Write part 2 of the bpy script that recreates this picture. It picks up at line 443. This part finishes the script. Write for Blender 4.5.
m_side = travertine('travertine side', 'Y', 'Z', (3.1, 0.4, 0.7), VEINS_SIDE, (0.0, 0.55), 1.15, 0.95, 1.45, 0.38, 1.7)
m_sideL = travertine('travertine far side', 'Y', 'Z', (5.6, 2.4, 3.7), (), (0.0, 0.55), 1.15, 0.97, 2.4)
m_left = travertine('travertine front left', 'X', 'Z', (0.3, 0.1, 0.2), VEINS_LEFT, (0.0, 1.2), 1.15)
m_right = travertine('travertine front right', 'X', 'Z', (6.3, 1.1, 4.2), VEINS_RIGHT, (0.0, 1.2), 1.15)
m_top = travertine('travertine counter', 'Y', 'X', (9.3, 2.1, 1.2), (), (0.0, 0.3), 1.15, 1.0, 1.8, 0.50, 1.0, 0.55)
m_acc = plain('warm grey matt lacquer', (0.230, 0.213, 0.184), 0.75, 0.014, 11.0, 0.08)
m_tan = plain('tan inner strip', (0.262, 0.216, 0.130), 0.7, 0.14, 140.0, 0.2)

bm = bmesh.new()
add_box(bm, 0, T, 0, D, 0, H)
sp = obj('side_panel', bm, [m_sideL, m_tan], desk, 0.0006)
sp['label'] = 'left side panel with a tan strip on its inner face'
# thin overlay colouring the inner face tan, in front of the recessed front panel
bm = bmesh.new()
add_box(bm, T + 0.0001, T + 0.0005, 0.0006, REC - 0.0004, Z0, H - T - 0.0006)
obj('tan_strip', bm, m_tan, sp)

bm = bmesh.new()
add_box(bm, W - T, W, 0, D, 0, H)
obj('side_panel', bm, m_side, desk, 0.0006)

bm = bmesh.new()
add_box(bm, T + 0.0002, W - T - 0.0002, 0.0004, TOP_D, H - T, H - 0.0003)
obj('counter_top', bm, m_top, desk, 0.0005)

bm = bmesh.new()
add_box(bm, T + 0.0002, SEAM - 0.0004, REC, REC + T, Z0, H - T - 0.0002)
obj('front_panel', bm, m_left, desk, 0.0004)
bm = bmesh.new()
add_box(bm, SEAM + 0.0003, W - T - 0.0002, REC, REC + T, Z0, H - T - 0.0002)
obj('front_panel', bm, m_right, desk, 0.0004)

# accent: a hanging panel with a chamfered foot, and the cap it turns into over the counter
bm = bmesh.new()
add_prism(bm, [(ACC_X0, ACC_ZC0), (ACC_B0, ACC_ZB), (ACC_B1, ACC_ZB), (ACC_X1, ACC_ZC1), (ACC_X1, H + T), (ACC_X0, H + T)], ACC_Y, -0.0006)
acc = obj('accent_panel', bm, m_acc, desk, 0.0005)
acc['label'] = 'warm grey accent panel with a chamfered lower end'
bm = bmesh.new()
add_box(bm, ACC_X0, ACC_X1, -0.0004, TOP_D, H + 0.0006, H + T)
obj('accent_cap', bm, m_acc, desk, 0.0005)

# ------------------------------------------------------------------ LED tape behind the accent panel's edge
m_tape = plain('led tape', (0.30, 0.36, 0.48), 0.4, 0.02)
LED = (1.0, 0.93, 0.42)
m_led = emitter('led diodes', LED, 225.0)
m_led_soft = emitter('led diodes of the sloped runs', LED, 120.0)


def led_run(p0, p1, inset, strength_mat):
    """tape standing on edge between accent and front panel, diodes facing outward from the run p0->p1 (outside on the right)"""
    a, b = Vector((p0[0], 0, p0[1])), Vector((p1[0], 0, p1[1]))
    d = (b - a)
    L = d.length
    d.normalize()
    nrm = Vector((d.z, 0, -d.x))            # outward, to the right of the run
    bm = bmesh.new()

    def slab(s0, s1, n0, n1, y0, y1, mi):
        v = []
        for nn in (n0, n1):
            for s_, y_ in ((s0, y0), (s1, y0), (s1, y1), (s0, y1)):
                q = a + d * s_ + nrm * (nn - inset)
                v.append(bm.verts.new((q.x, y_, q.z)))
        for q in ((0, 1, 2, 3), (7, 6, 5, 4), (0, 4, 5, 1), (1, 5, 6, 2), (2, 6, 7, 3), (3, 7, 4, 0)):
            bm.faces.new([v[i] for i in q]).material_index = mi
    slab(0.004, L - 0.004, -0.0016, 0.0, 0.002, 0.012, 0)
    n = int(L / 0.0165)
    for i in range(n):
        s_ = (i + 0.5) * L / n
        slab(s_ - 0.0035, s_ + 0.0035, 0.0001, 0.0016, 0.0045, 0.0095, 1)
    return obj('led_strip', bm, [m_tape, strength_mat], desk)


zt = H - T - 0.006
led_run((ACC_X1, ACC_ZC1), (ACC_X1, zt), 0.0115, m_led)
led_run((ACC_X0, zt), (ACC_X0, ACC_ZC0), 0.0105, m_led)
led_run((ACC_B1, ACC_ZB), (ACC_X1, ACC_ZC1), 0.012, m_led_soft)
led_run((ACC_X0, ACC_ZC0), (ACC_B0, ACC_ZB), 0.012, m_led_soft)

──────────────────────────────

• **EXERCISE DETAILS**:
Set down every line of the listing above again, exactly as given.

• **OUTPUT BELOW**:
Write part 2 of the bpy script that recreates this picture. It picks up at line 443. This part finishes the script. Write for Blender 4.5.
m_side = travertine('travertine side', 'Y', 'Z', (3.1, 0.4, 0.7), VEINS_SIDE, (0.0, 0.55), 1.15, 0.95, 1.45, 0.38, 1.7)
m_sideL = travertine('travertine far side', 'Y', 'Z', (5.6, 2.4, 3.7), (), (0.0, 0.55), 1.15, 0.97, 2.4)
m_left = travertine('travertine front left', 'X', 'Z', (0.3, 0.1, 0.2), VEINS_LEFT, (0.0, 1.2), 1.15)
m_right = travertine('travertine front right', 'X', 'Z', (6.3, 1.1, 4.2), VEINS_RIGHT, (0.0, 1.2), 1.15)
m_top = travertine('travertine counter', 'Y', 'X', (9.3, 2.1, 1.2), (), (0.0, 0.3), 1.15, 1.0, 1.8, 0.50, 1.0, 0.55)
m_acc = plain('warm grey matt lacquer', (0.230, 0.213, 0.184), 0.75, 0.014, 11.0, 0.08)
m_tan = plain('tan inner strip', (0.262, 0.216, 0.130), 0.7, 0.14, 140.0, 0.2)

bm = bmesh.new()
add_box(bm, 0, T, 0, D, 0, H)
sp = obj('side_panel', bm, [m_sideL, m_tan], desk, 0.0006)
sp['label'] = 'left side panel with a tan strip on its inner face'
# thin overlay colouring the inner face tan, in front of the recessed front panel
bm = bmesh.new()
add_box(bm, T + 0.0001, T + 0.0005, 0.0006, REC - 0.0004, Z0, H - T - 0.0006)
obj('tan_strip', bm, m_tan, sp)

bm = bmesh.new()
add_box(bm, W - T, W, 0, D, 0, H)
obj('side_panel', bm, m_side, desk, 0.0006)

bm = bmesh.new()
add_box(bm, T + 0.0002, W - T - 0.0002, 0.0004, TOP_D, H - T, H - 0.0003)
obj('counter_top', bm, m_top, desk, 0.0005)

bm = bmesh.new()
add_box(bm, T + 0.0002, SEAM - 0.0004, REC, REC + T, Z0, H - T - 0.0002)
obj('front_panel', bm, m_left, desk, 0.0004)
bm = bmesh.new()
add_box(bm, SEAM + 0.0003, W - T - 0.0002, REC, REC + T, Z0, H - T - 0.0002)
obj('front_panel', bm, m_right, desk, 0.0004)

# accent: a hanging panel with a chamfered foot, and the cap it turns into over the counter
bm = bmesh.new()
add_prism(bm, [(ACC_X0, ACC_ZC0), (ACC_B0, ACC_ZB), (ACC_B1, ACC_ZB), (ACC_X1, ACC_ZC1), (ACC_X1, H + T), (ACC_X0, H + T)], ACC_Y, -0.0006)
acc = obj('accent_panel', bm, m_acc, desk, 0.0005)
acc['label'] = 'warm grey accent panel with a chamfered lower end'
bm = bmesh.new()
add_box(bm, ACC_X0, ACC_X1, -0.0004, TOP_D, H + 0.0006, H + T)
obj('accent_cap', bm, m_acc, desk, 0.0005)

# ------------------------------------------------------------------ LED tape behind the accent panel's edge
m_tape = plain('led tape', (0.30, 0.36, 0.48), 0.4, 0.02)
LED = (1.0, 0.93, 0.42)
m_led = emitter('led diodes', LED, 225.0)
m_led_soft = emitter('led diodes of the sloped runs', LED, 120.0)


def led_run(p0, p1, inset, strength_mat):
    """tape standing on edge between accent and front panel, diodes facing outward from the run p0->p1 (outside on the right)"""
    a, b = Vector((p0[0], 0, p0[1])), Vector((p1[0], 0, p1[1]))
    d = (b - a)
    L = d.length
    d.normalize()
    nrm = Vector((d.z, 0, -d.x))            # outward, to the right of the run
    bm = bmesh.new()

    def slab(s0, s1, n0, n1, y0, y1, mi):
        v = []
        for nn in (n0, n1):
            for s_, y_ in ((s0, y0), (s1, y0), (s1, y1), (s0, y1)):
                q = a + d * s_ + nrm * (nn - inset)
                v.append(bm.verts.new((q.x, y_, q.z)))
        for q in ((0, 1, 2, 3), (7, 6, 5, 4), (0, 4, 5, 1), (1, 5, 6, 2), (2, 6, 7, 3), (3, 7, 4, 0)):
            bm.faces.new([v[i] for i in q]).material_index = mi
    slab(0.004, L - 0.004, -0.0016, 0.0, 0.002, 0.012, 0)
    n = int(L / 0.0165)
    for i in range(n):
        s_ = (i + 0.5) * L / n
        slab(s_ - 0.0035, s_ + 0.0035, 0.0001, 0.0016, 0.0045, 0.0095, 1)
    return obj('led_strip', bm, [m_tape, strength_mat], desk)


zt = H - T - 0.006
led_run((ACC_X1, ACC_ZC1), (ACC_X1, zt), 0.0115, m_led)
led_run((ACC_X0, zt), (ACC_X0, ACC_ZC0), 0.0105, m_led)
led_run((ACC_B1, ACC_ZB), (ACC_X1, ACC_ZC1), 0.012, m_led_soft)
led_run((ACC_X0, ACC_ZC0), (ACC_B0, ACC_ZB), 0.012, m_led_soft)